I'll buy you a vibrator, we can get married for tax benefits, and live happily ever after with lots of doggggs.
GUESS WHAT I JUST LICKED
I feel like half our conversations start this way.
why is there a handicap sign in the bathtub and an exit sign in the kitchen?
lets deal with that after we figure out where i am
I don't remember him, but he's saved in my phone as "uh oh zbt"
Remember that time I tried to pierce your nipples while high... it's like that, only with more blood... and less nipples
She finally pulled over after almost hitting 4 cars and a semi and asked me if i was rwady i told her to let my penis to come back out
They put paint on their hands and tried to see how many times they could touch me before I woke up.
Judging by this purple one they got to second base.
He picked me up in the very car he devirginized me in, his moms toyota.
I approve. Last time I was there, I left E's room to get a drink of water. Found M sitting on the kitchen counter in his boxers hammered and eating a banana. He proceeded to feed me the rest of his banana then went to bed with the lights on. You two will be great.
So wait. Let me get this straight lol... you... are are considering offering fetish services to "trample and own" someone for $80 in order to pay for someone to come organize ur shit? Pure genius.

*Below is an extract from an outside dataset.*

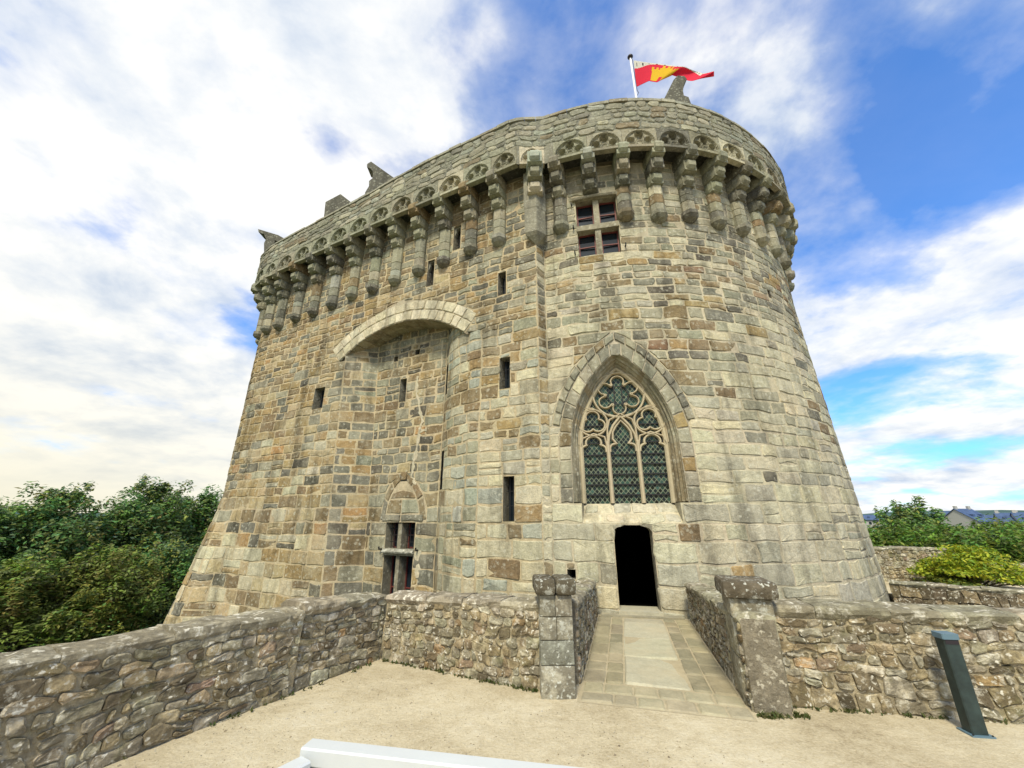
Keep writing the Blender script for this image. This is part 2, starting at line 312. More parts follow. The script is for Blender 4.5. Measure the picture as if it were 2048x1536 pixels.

Currently hot boxing a fort I made on our snow day... This is legendary
Woke up pants less in the vacant apartment across the hall. It was unlocked because they were showing it to someone. When they walked in I woke up and said "this is a great place to live" and walked out
he came over last night and we fucked with the great british baking show on in the background. it was beautiful
Woke up with a grilled cheese in my hand, it was like god giving me a high five for the night before
seriously i don't trust him. he fed me a hot dog out of a crock pot and gave me moonshine dashed jager bombs.